Шли дальше от сарая к сараю, рассчитывая только на подножный корм.

    Однажды, сарай, в котором нас разместили, оказался по соседству с загоном для овец. В течение ночи несколько овец были растерзаны, мясо жрали сырым, набили, сколько можно в вещмешки. Сырое мясо не жуется, его валяешь во рту, глотая выделившуюся слюну, пропитанную мясным соком, и неразжеванными оторванные куски. Немцы наутро не стали за это никого наказывать, считая, вероятно, что подкормившиеся таким образом их подопечные дальше пойдут живее.
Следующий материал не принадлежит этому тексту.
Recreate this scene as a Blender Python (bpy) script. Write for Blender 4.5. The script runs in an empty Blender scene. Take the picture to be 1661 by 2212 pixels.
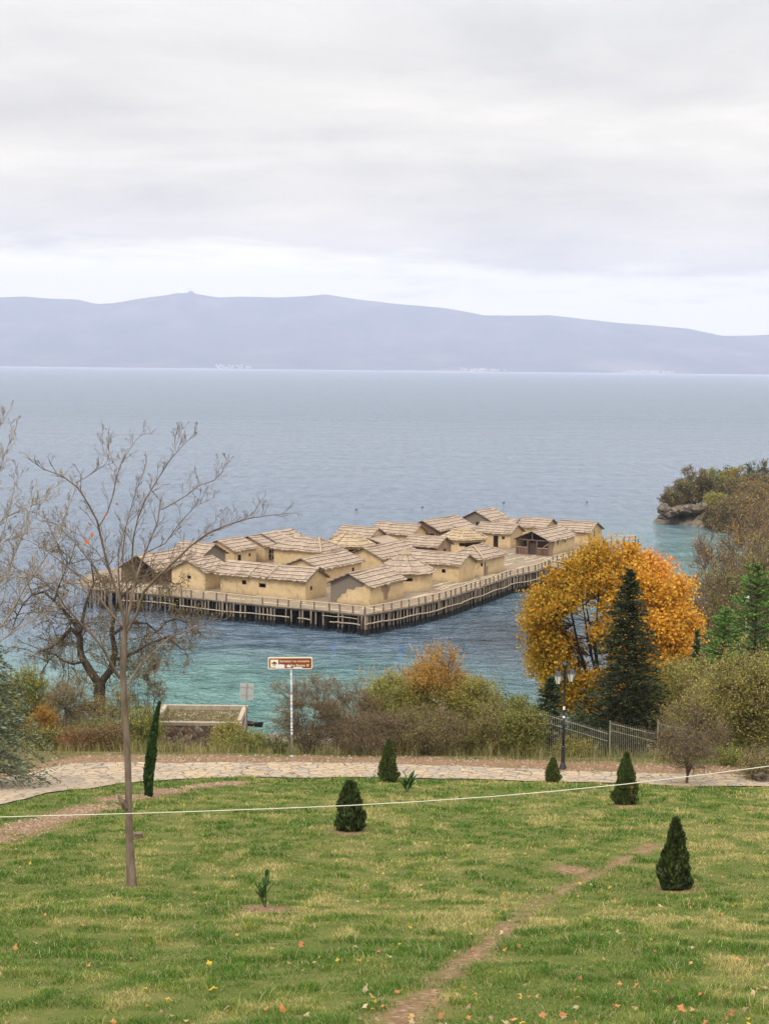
import bpy, math, random
import numpy as np
from mathutils import Vector, Matrix

S = bpy.context.scene
COL = S.collection
RNG = np.random.default_rng(7)
random.seed(7)

# ------------------------------------------------------------------ camera
F_PX, CX, CY, CAM_H = 3200.0, 830.5, 1106.0, 30.0
PITCH = math.atan(312 / 3200.0)
ROLL = math.radians(0.62)
cP, sP, cR, sR = math.cos(PITCH), math.sin(PITCH), math.cos(ROLL), math.sin(ROLL)

def ray(u, v):
    x, y = u - CX, v - CY
    x, y = x * cR + y * sR, -x * sR + y * cR
    return np.array((x / F_PX, cP - (y / F_PX) * sP, -sP - (y / F_PX) * cP))

def at_y(u, v, Y):
    d = ray(u, v)
    return np.array((0, 0, CAM_H)) + d * (Y / d[1])

def at_z(u, v, z):
    d = ray(u, v)
    return np.array((0, 0, CAM_H)) + d * ((z - CAM_H) / d[2])

def srgb(r, g, b):
    def f(c):
        c /= 255.0
        return c / 12.92 if c <= 0.04045 else ((c + 0.055) / 1.055) ** 2.4
    return np.array((f(r), f(g), f(b)))

# ------------------------------------------------------------------ noise
def _h(ix, iy, seed):
    n = np.sin(ix * 127.1 + iy * 311.7 + seed * 74.7) * 43758.5453
    return n - np.floor(n)

def vnoise(x, y, seed=0):
    x = np.asarray(x, float); y = np.asarray(y, float)
    ix, iy = np.floor(x), np.floor(y)
    fx, fy = x - ix, y - iy
    fx, fy = fx * fx * (3 - 2 * fx), fy * fy * (3 - 2 * fy)
    a, b = _h(ix, iy, seed), _h(ix + 1, iy, seed)
    c, d = _h(ix, iy + 1, seed), _h(ix + 1, iy + 1, seed)
    return a + (b - a) * fx + (c - a) * fy + (a - b - c + d) * fx * fy

def fbm(x, y, seed=0, octv=4):
    s, a, t = 0.0, 0.5, 0.0
    for k in range(octv):
        s = s + a * vnoise(x * 2 ** k, y * 2 ** k, seed + k * 13); t += a; a *= 0.5
    return s / t

def smooth(e0, e1, x):
    t = np.clip((x - e0) / (e1 - e0), 0, 1)
    return t * t * (3 - 2 * t)

# ------------------------------------------------------------------ mesh helpers
def mk(name, V, faces, mat=None, parent=None, col=None, smooth_=False, mats=None, midx=None, suv=None):
    """faces: list of (n,k) int arrays"""
    V = np.asarray(V, np.float32).reshape(-1, 3)
    me = bpy.data.meshes.new(name)
    me.vertices.add(len(V)); me.vertices.foreach_set('co', V.ravel())
    loops, starts, tot = [], [], 0
    for f in faces:
        f = np.asarray(f, np.int32)
        if f.size == 0: continue
        n, k = f.shape
        loops.append(f.ravel()); starts.append(tot + np.arange(n) * k); tot += n * k
    loops = np.concatenate(loops); starts = np.concatenate(starts)
    me.loops.add(len(loops)); me.loops.foreach_set('vertex_index', loops.astype(np.int32))
    me.polygons.add(len(starts)); me.polygons.foreach_set('loop_start', starts.astype(np.int32))
    if midx is not None: me.polygons.foreach_set('material_index', np.asarray(midx, np.int32))
    me.polygons.foreach_set('use_smooth', np.full(len(starts), bool(smooth_)))
    me.update(calc_edges=True)
    if col is not None:
        a = me.attributes.new('Col', 'FLOAT_COLOR', 'POINT')
        c = np.ones((len(V), 4), np.float32); c[:, :3] = np.asarray(col, np.float32)[:, :3]
        a.data.foreach_set('color', c.ravel())
    if suv is not None:
        a = me.attributes.new('suv', 'FLOAT_VECTOR', 'POINT')
        a.data.foreach_set('vector', np.asarray(suv, np.float32).ravel())
    for m in (mats or [mat]):
        if m is not None: me.materials.append(m)
    o = bpy.data.objects.new(name, me); COL.objects.link(o)
    if parent is not None: o.parent = parent
    return o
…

    При крайне малом количестве грубой пищи кишечник реагировал сокращением позывов к дефекации. По три-четыре дня не ощущая потребности в естественных надобностях, почти все стали мучиться тяжелейшим запором. Несмотря на мучительные потуги, окаменевший конец застревал в проходе и не давал завершиться действию. Приходилось прибегать к искусственному расковыриванию. У меня была самодельная алюминиевая ложка, изготовленная еще в Коврове из расплавленного куска алюминиевого кабеля, по форме напоминавшая деревянную, с круглой слегка заостренной на конце ручкой. Нащупав анальное отверстие, я концом ручки ложки расковыривал закаменевший кусок фекалия и с мучительными потугами выдавливал его с кровью, жестоко травмируя проход. В течение 15-20 лет после войны меня все еще мучили приступы жестокого геморроя. Некоторые из нас пользовались в этих случаях помощью товарищей, помогая друг другу.

   Колонна постепенно уменьшалась: кто-то остался лежать и был расстрелян, кому-то удалось сбежать. Были бы силы, это можно было бы сделать легко. Утомившиеся немцы не в состоянии были обеспечить надежную охрану.
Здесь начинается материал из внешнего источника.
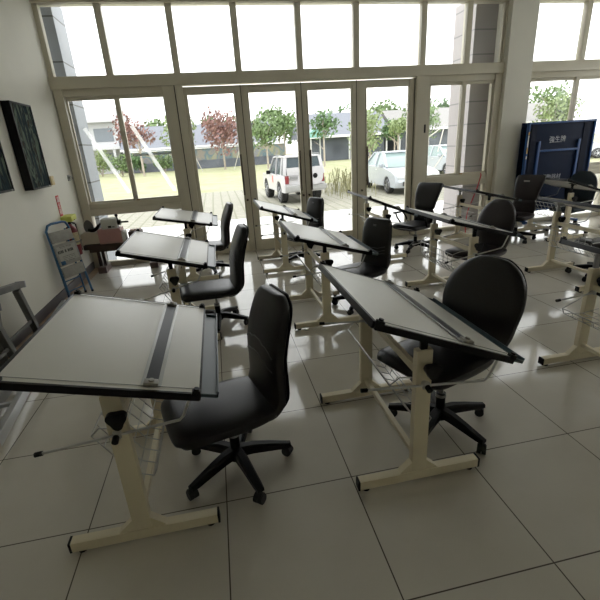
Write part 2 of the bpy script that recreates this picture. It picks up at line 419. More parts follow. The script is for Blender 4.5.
        q = MB(); q.cyl((0, yy-.02, pz), (0, ys-.018, pz), .016, 12); q.box((0, ys, pz), (.035, .02, .035), bev=.005)
        q.build('clamp', steel, rod)
        MB().cyl((0, ys-.015, pz), (0, ys-.045, pz-.005), .015, 12).build('clamp_knob', blackp, rod)
    return r

DT = {
 'A1': (-.565, 2.09, -.56, .922, .255, 'large white drafting board in the left foreground with a dark parallel rule'),
 'A2': (-.515, 4.28, -.56, .905, .262, 'middle drafting table of the left column, between the two other left boards'),
 'A3': (-.50, 6.40, -.52, .905, .205, 'farthest drafting table on the left, small beside the window post'),
 'C1': (.90, 2.105, .973, .886, .385, 'steeply tilted drafting table in front of the big oval backed chair'),
 'C2': (.955, 4.28, 1.03, .868, .287, 'middle drafting table of the centre column, its board overlapping the table behind'),
 'C3': (.87, 6.40, .925, .873, .31, 'farthest centre drafting table, standing against the glass doors below the jeep'),
 'D1': (2.565, 4.27, 2.60, .892, .262, 'drafting table seen edge on, its wire basket in front of an oval backed chair'),
 'D2': (2.46, 6.42, 2.52, .853, .395, 'edge on drafting table before the right door, by the chair with armrests'),
 'E2': (4.20, 6.42, 4.27, .872, .245, 'edge on drafting table under the right window beside the red cord'),
 'E1': (4.28, 4.25, 4.42, .875, .262, 'drafting table at the right edge with a broad dark board rail above two cream legs'),
 'D0': (2.74, 2.12, 2.86, .888, .309, 'nearest drafting table at the right edge, mostly cropped, one cream leg and foot showing'),
 'F2': (5.70, 6.42, 5.87, .90, .30, 'drafting table with its pale underside showing before the blue table tennis table'),
}
for k, a in DT.items():
    desk(*a[:5], a[5], tray=k == 'D0', deep=k in ('D1', 'E2', 'E1'), post={'A1': .842, 'C1': .82}.get(k, .79), rule={'A1': .185, 'A2': .16, 'A3': .13, 'C1': .12, 'C2': .12}.get(k, .12))

# ------------------------------------------------------------------ swivel chairs
def ring(c, nrm, hw, ht, n=24, ex=3.2):
    """superellipse ring: width along y, thickness along nrm (in xz)"""
    out = []
    for k in range(n):
        t = 2*PI*k/n; ca, sa = math.cos(t), math.sin(t)
        a = math.copysign(abs(ca)**(2/ex), ca)*hw; q = math.copysign(abs(sa)**(2/ex), sa)*ht
        out.append(Vector((c[0]+nrm[0]*q, a, c[1]+nrm[1]*q)))
    return out
def cr(P, t):
    """Catmull-Rom through list of tuples"""
    n = len(P)-1; x = min(max(t, 0), 1)*n; i = min(int(x), n-1); f = x-i
    p0, p1, p2, p3 = P[max(i-1, 0)], P[i], P[i+1], P[min(i+2, n)]
    return tuple(.5*(2*b_+(c_-a_)*f+(2*a_-5*b_+4*c_-d_)*f*f+(3*b_-a_-3*c_+d_)*f**3) for a_, b_, c_, d_ in zip(p0, p1, p2, p3))
def slab(ctrl, ends=(.5, .5), n=26, ex=3.4):
    """ctrl: (x, z, halfwidth, halfthick); rounded ends"""
    m = MB(); rs = []
    for i in range(n+1):
        t = i/n
        # denser near ends
        t = .5-.5*math.cos(PI*t)
        x, z, w, h = cr(ctrl, t)
        e = 1e-3; a = cr(ctrl, t-e if t > e else 0); c = cr(ctrl, t+e if t < 1-e else 1)
        d = Vector((c[0]-a[0], c[1]-a[1])).normalized(); nr = (-d.y, d.x)
        # round off
        f0 = min(1, t/.06); f1 = min(1, (1-t)/.06)
        r0 = math.sqrt(max(0, 1-(1-f0)**2)); r1 = math.sqrt(max(0, 1-(1-f1)**2)); rr = max(.12, min(r0, r1))
        rs.append(ring((x, z), nr, w*(1-.10*(1-rr)), h*rr, ex=ex))
    m.rings(rs); return m

BACKS = {
 # (x, z, half width, half thickness) from the seat up
 'tall': [(.10, .375, .19, .03), (.185, .40, .215, .042), (.235, .47, .225, .05), (.238, .58, .222, .052), (.232, .70, .215, .052), (.25, .83, .215, .05), (.275, .93, .205, .046), (.29, .99, .18, .042), (.298, 1.035, .12, .036)],
 'oval': [(.12, .39, .17, .03), (.20, .43, .20, .042), (.24, .52, .225, .048), (.24, .63, .24, .048), (.245, .74, .252, .046), (.262, .84, .243, .044), (.282, .92, .212, .042), (.296, .985, .165, .038), (.304, 1.03, .105, .032), (.307, 1.045, .06, .028)],
 'stitched': [(.12, .39, .17, .03), (.20, .43, .20, .045), (.235, .52, .205, .05), (.235, .63, .20, .055), (.24, .73, .205, .05), (.25, .83, .205, .048), (.265, .91, .195, .045), (.275, .96, .175, .04), (.28, .99, .14, .034)],
}
def chair(style, x, y, face, label, lm, phase=0., seat_h=.46, backh=1., cat='office chair', R=.32, plate=False, arms=False, lean=0., seatk=1., wk=1., boff=0.):
    """face: heading in degrees; local front is -x"""
    r = thing('office_chair', label, cat, (x, y, 0), math.radians(face-180), 'swivel chairs at the drafting tables')
    dz = seat_h-.46
    # seat : loft from front lip to rear
    S = [(-.275, .405, .19, .03), (-.262, .42, .215, .048), (-.22, .425, .235, .052), (-.1, .422, .24, .05), (.03, .415, .238, .05), (.14, .415, .225, .048), (.215, .42, .20, .04)]
    seat = slab([(.2+(a-.2)*seatk, z+dz, w*(.5+seatk/2), h) for a, z, w, h in S], ex=3.2).build('seat', lm, r)
    if style in BACKS:
        B = [(a+boff+lean*max(0, z-.5), .40+(z-.40)*backh+dz, w*wk, h) for a, z, w, h in BACKS[style]]
        back = slab(B, ex=3.0, n=34).build('backrest', lm, r)
        sh = slab([(a+h*.75+.006, z, w*.93, .012) for a, z, w, h in B[1:]], ex=3, n=24).build('back_shell', blackp, r)
        if style in ('stitched', 'tall'):
            sg = MB()
            for zz, bow in ((.56, .02), (.60, .025), (.64, .03)) if style == 'stitched' else ((.60, .05), (.68, .05)):
                pts = []
                for i in range(11):
                    u = -1+2*i/10; t0 = (zz + bow*(1-u*u) if style == 'tall' else zz - bow*(1-u*u)) * 1.0
                    zt = .40+(t0+.05-.40)*backh+dz
                    # locate the surface by z
                    best = min((abs(cr(B, j/80)[1]-zt), j/80) for j in range(81))[1]
                    X, Z, w, h = cr(B, best)
                    q = abs(u*.86); off = h*(1-q**3.0)**(1/3.0)
                    pts.append((X-off-.001, u*.86*w, Z))
                sg.tube(pts, .0035, 5)
            sg.build('seam', stitch, r)
        if style == 'stitched':
            X, Z, w, h = cr(B, .74)
            MB().box((X-h+.001, 0, Z), (.004, .045, .045), bev=.001).build('emblem', stitch, r)
        if plate:
            X, Z, w, h = cr(B, .80)
            MB().box((X-h-.001, 0, Z), (.004, .07, .018)).build('name_plate', clearblue, r)
    else:  # 'square' : squared upper cushion over a separate lumbar cushion
        up = [(.225, .66, .175, .02), (.215, .69, .19, .036), (.225, .78, .205, .04), (.255, .90, .225, .04), (.30, 1.0, .235, .036), (.325, 1.045, .232, .028), (.335, 1.065, .22, .02)]
        lo = [(.17, .44, .17, .02), (.20, .47, .185, .035), (.215, .55, .19, .04), (.215, .63, .18, .034), (.22, .66, .165, .02)]
        up = [(a+lean*max(0, z-.6), z, w, h) for a, z, w, h in up]
        slab([(a, z+dz, w, h) for a, z, w, h in up], ex=4.5).build('backrest', lm, r)
        slab([(a, z+dz, w, h) for a, z, w, h in lo], ex=4).build('lumbar_cushion', lm, r)
        slab([(a+.05, z+dz, w*.5, .012) for a, z, w, h in lo+up[2:-2]], ex=4).build('back_shell', blackp, r)
        if plate:
            n = Vector((-.93, 0, .36)); c = Vector((.272, .03, .97+dz))
            MB().box(c, (.004, .10, .035), rot=Matrix.Rotation(-.35, 3, 'Y')).build('name_plate', mat('plate_grey', (.30, .29, .28), .4), r)
    if arms:
        for s_ in (-1, 1):
            a = MB(); a.tube([(.12, s_*.25, .42+dz), (.10, s_*.285, .52+dz), (.02, s_*.29, .61+dz)], .014, 8); a.tube([(-.06, s_*.25, .42+dz), (-.14, s_*.285, .54+dz), (-.17, s_*.29, .61+dz)], .014, 8)
            a.bar((-.22, s_*.29, .622+dz), (.10, s_*.29, .622+dz), .05, .026, bev=.009); a.build('armrest', blackp, r)
    m = MB(); m.box((.0, 0, .358+dz), (.24, .18, .03), bev=.006); m.bar((.06, 0, .355+dz), (.27, 0, .36+dz), .06, .02, bev=.004); m.bar((.265, 0, .35+dz), (.285, 0, .60+dz), .06, .018, bev=.004)
    m.build('mechanism', blackp, r)
    m = MB(); m.tube([(0, .08, .352+dz), (0, .26, .345+dz), (0, .30, .338+dz)], .007, 6); m.build('lever', blackp, r)
    m = MB(); m.cyl((0, 0, .12), (0, 0, .25), .03, 16); m.build('column_sleeve', blackp, r)
    m = MB(); m.cyl((0, 0, .24), (0, 0, .35+dz), .015, 12); m.cyl((0, 0, .225), (0, 0, .245), .033, 16); m.build('gas_lift', darksteel, r)
    m = MB(); m.cyl((0, 0, .065), (0, 0, .135), .047, 20, r2=.036)
    ph = math.radians(phase) - math.radians(face-180)
    for i in range(5):
        a = ph + 2*PI*i/5; c, s_ = math.cos(a), math.sin(a)
        rs = []
        for t, zt, w, h in ((.02, .118, .034, .030), (.10, .118, .031, .030), (.2, .103, .027, .025), (R-.03, .087, .024, .018), (R+.012, .082, .020, .014)):
            rs.append([Vector((c*t - s_*yy, s_*t + c*yy, zz)) for yy, zz in ((-w, zt-h), (w, zt-h), (w, zt+h*.4), (w*.6, zt+h*.9), (-w*.6, zt+h*.9), (-w, zt+h*.4))])
        m.rings(rs)
    base = m.build('star_base', blackp, r)
    for i in range(5):
        a = ph + 2*PI*i/5; c, s_ = math.cos(a), math.sin(a); X, Y = c*R, s_*R
        w = MB()
        tw = a + .9 + i*.7; ax = Vector((math.cos(tw), math.sin(tw), 0))
        p = Vector((X, Y, .029)) + Vector((-ax.y, ax.x, 0))*.012
        for o in (-1, 1): w.cyl(p+ax*(o*.003), p+ax*(o*.026), .029, 16)
        w.tube([p-ax*.022+Vector((0, 0, .012)), p+ax*.022+Vector((0, 0, .012))], .026, 14); w.cyl((X, Y, .05), (X, Y, .075), .009, 8)
        w.build('caster', rubber, base)
    return r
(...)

    Не знаю, когда было легче, ночью, замерзая от холода и трясясь в ознобе, пытаясь растирать замерзающие ноги, обернутые в тряпки из ткани, сотканной из бумажных нитей, или днем, шатаясь от усталости, бессилия и одуряющего чувства голода.
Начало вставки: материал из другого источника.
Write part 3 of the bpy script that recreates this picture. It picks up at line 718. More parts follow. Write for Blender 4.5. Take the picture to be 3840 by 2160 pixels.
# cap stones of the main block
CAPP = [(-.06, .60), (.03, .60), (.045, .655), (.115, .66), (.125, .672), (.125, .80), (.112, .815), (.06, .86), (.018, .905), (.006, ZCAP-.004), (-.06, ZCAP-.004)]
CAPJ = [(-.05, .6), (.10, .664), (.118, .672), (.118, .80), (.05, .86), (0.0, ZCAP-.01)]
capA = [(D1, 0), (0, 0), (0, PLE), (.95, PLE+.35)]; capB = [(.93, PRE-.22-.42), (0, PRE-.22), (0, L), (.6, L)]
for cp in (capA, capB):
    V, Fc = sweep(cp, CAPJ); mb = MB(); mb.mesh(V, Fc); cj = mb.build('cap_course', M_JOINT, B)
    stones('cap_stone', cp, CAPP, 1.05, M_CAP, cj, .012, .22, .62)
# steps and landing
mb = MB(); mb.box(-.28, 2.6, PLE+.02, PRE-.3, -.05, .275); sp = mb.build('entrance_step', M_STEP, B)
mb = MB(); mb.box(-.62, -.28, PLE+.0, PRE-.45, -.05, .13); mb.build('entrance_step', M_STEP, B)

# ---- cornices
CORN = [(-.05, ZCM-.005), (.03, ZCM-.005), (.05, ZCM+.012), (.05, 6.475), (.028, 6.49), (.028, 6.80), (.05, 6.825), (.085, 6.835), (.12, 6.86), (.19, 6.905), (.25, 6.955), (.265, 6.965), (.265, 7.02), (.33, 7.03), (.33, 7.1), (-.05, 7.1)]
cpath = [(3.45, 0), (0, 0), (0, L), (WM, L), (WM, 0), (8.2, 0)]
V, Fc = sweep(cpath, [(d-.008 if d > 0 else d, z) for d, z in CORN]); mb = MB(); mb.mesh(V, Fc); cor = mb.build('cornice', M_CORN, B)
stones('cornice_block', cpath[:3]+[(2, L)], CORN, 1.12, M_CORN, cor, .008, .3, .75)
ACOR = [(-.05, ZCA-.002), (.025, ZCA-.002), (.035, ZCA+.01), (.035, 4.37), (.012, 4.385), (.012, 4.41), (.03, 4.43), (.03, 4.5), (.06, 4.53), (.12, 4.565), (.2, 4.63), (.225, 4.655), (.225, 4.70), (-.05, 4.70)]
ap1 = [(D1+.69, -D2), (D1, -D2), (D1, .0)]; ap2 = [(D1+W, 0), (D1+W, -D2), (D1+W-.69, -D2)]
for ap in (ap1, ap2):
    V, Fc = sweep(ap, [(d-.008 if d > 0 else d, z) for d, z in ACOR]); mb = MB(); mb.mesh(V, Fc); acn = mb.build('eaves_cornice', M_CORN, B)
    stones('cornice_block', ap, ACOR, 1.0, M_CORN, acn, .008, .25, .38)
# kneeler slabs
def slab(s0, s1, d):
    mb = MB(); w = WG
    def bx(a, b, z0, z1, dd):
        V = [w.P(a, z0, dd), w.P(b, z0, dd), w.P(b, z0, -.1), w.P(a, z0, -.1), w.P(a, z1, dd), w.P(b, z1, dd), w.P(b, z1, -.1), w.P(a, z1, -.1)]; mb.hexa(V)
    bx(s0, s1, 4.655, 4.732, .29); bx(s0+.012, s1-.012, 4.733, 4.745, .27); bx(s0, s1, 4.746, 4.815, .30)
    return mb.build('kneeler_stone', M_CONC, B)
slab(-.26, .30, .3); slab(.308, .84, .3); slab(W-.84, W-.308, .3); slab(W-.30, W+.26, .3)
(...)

   Ко всему прочему - стали мучить вши, высасывающие последние остатки крови. Бороться с ними было бесполезно. Они покрывали не только одежду и поросшие волосами части тела, но ползали по лицу, поверх одежды, висели на бровях.

    Проходили через маленькие немецкие городки, большие города оставались в стороне. Их названия читались на дорожных указателях, показывающих направление и расстояние до них. Долго я помнил эти названия, теперь сохрани-лись в памяти лишь некоторые: Kohlberg, Teterow, Schweinem"unde, Schneidem"ule, Greifswald, Strahlsund, Rostock...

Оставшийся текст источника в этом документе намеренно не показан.